Texas Department of Public Safety troopers and tracking K‑9 teams kicked off the new year by locating and detaining people who had crossed into Maverick County in what officials and local outlets described as the first border apprehension of 2026. Mounted troopers and K‑9 handlers followed fresh tracks across private ranchland and pushed into thick brush to find people hiding, an early glimpse of how the state plans to keep leaning on Operation Lone Star along isolated stretches of the Rio Grande.

Local reports: seven people tracked down

Local coverage says a joint response on rural property in Maverick County ended with several people in custody. As reported by MyTexasDaily, seven individuals from Mexico were detained after trying to slip past law enforcement. The outlet quoted the STX Safety & Education Team as saying that “strong state and federal teamwork continues to strengthen border security” and placed the incident in Maverick County in the first days of January 2026.

State account: K‑9 and mounted patrol detail

The Texas Department of Public Safety says its newly launched Border Mounted Patrol Unit teamed up with a DPS tracking K‑9 to follow footprints across multiple ranches and ultimately apprehend the subjects after what the department described as an almost 11‑mile track, according to the agency’s Operation Lone Star page. Texas Department of Public Safety also posted video and regional updates that show mounted troopers and K‑9 units working alongside U.S. Border Patrol in the field. DPS characterized the incident as the mounted unit’s first apprehension in Maverick County and an early showcase of how far the unit can operate in remote terrain.

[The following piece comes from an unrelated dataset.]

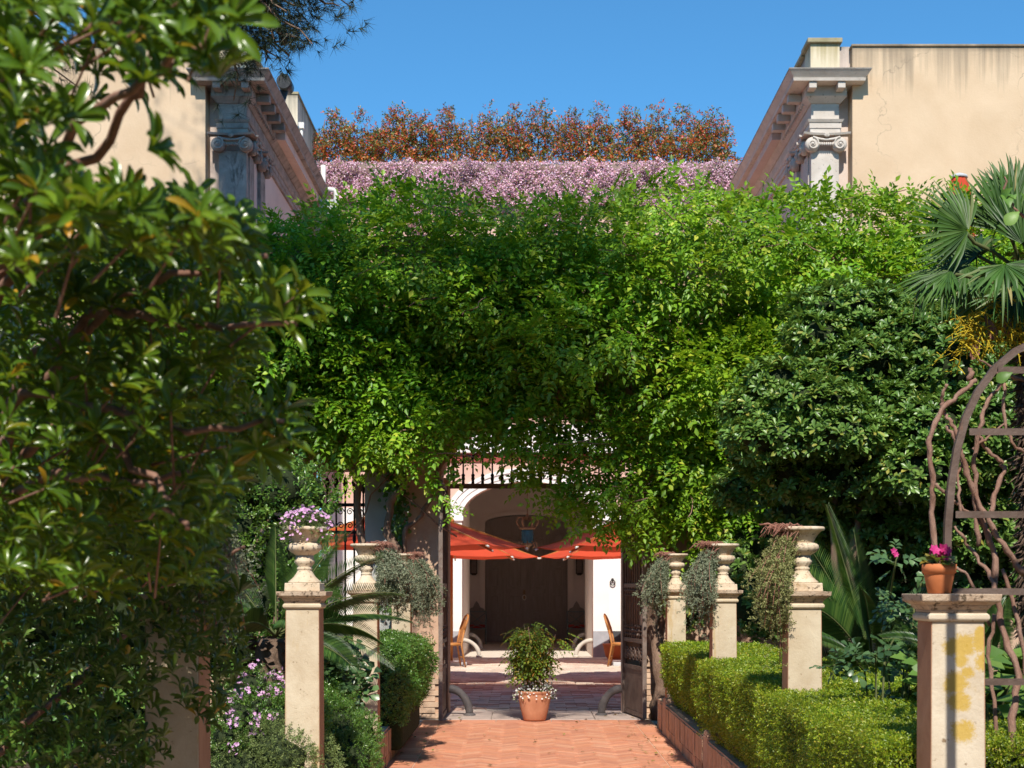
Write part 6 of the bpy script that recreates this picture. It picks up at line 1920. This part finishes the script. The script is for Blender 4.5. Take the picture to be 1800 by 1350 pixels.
PT = [sprig(6, s, .5) for s in range(4)]
pl = [(590, 190, 46, 'with the deepest red top at the left end'), (640, 206, 34, 'squeezed between the first and the third at the left'), (690, 190, 46, 'standing apart third from the left'), (738, 205, 34, 'lower one with a gap of sky on its right'),
      (784, 186, 38, 'left of the tall middle pair, with an open crown'), (850, 182, 44, 'tall pointed one left of the middle'), (905, 190, 26, 'narrow red one in the middle'), (940, 188, 34, 'with a slim pointed crown right of the narrow middle one'),
      (1002, 196, 40, 'broad shouldered one right of the middle'), (1052, 186, 32, 'slender upright one above the right half of the flowers'), (1105, 200, 38, 'green-bottomed one fourth from the right'), (1152, 182, 34, 'tallest one near the right'),
      (1198, 196, 34, 'second from the right, white wall showing through'), (1250, 194, 48, 'wide round one at the right end')]
for k, (px, py, hw, desc) in enumerate(pl):
    d_ = 33.55 + RS.normal() * .08
    s_ = FPX / d_
    base = W(px, 296, d_); top_ = W(px, py, d_)
    t = thing('photinia', 'red-tipped photinia on the terrace, ' + desc, 'photinia', (base[0], base[1], 11.2), 'photinias in a row on the rear terrace')
    H = top_[2] - 11.2
    nb = 3 + k % 2
    bl = []
    for i in range(nb):
        xo = (i - (nb - 1) / 2) / nb * 1.5 * hw / s_
        hh = H * (1 - RS.uniform(.12, .36)) if i != nb // 2 else H * RS.uniform(.94, 1.08)
        for j in range(5):
            q = (j + .5) / 5
            wq = (.8, 1.0, 1.1, .95, .62)[j] * RS.uniform(.85, 1.15)
            bl.append((Vector((base[0] + xo * (1.0 if j < 4 else .8) + RS.normal() * .05, base[1] + RS.normal() * .12, 11.2 + hh * q)), (hw / s_ * .49 * wq, .30 * wq, hh * .15)))
    P, Dn = blob_pts(bl, int(520 * hw / 36), .1)
    sel = P[:, 2] < 11.2 + H * 1.02
    P, Dn = P[sel], Dn[sel]
    m_ = len(P)
    foliage('foliage', t, M['photinia'], PT, P, nrm(Dn * .7 + np.array([0, -.1, .55]) + RS.normal(size=(m_, 3)) * .5), nrm(Dn + np.array([0, -.6, .5]) + RS.normal(size=(m_, 3)) * .4), RS.uniform(.05, .08, m_))
    for i in range(nb):
        xo = (i - (nb - 1) / 2) / nb * 1.5 * hw / s_
        stem('stem', [(base[0] + xo * .4, base[1], 11.15), (base[0] + xo, base[1], 11.2 + H * .5), (base[0] + xo * .8, base[1], 11.2 + H * .85)], .022, .008, M['bark'], t, k * 5 + i, 5, .02, 6)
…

Processing and legal context

People stopped by state troopers are routinely turned over to U.S. Border Patrol for immigration processing, and authorities described the Maverick County case as one of many joint efforts under Operation Lone Star. The Office of the Texas Governor has promoted similar field operations as part of a broader border security blueprint, while federal prosecutors in the region reported a steady stream of border related filings in the final weeks of 2025, highlighting how these encounters can move from pastureland to courtroom. Depending on circumstances, for example suspected human smuggling or outstanding warrants, individuals may be processed solely for immigration violations or face added state or federal counts, as recent filings in the Southern District indicate.

Officials have not released full identifying details about those detained beyond the initial summaries, and public information has so far come through operation briefings and local news reports. For now, DPS and its partners say that K‑9 tracking teams and mounted patrols will remain core tools in remote South Texas counties as 2026 gets rolling, a clear signal that long tracks across ranchland will continue to be part of the enforcement playbook.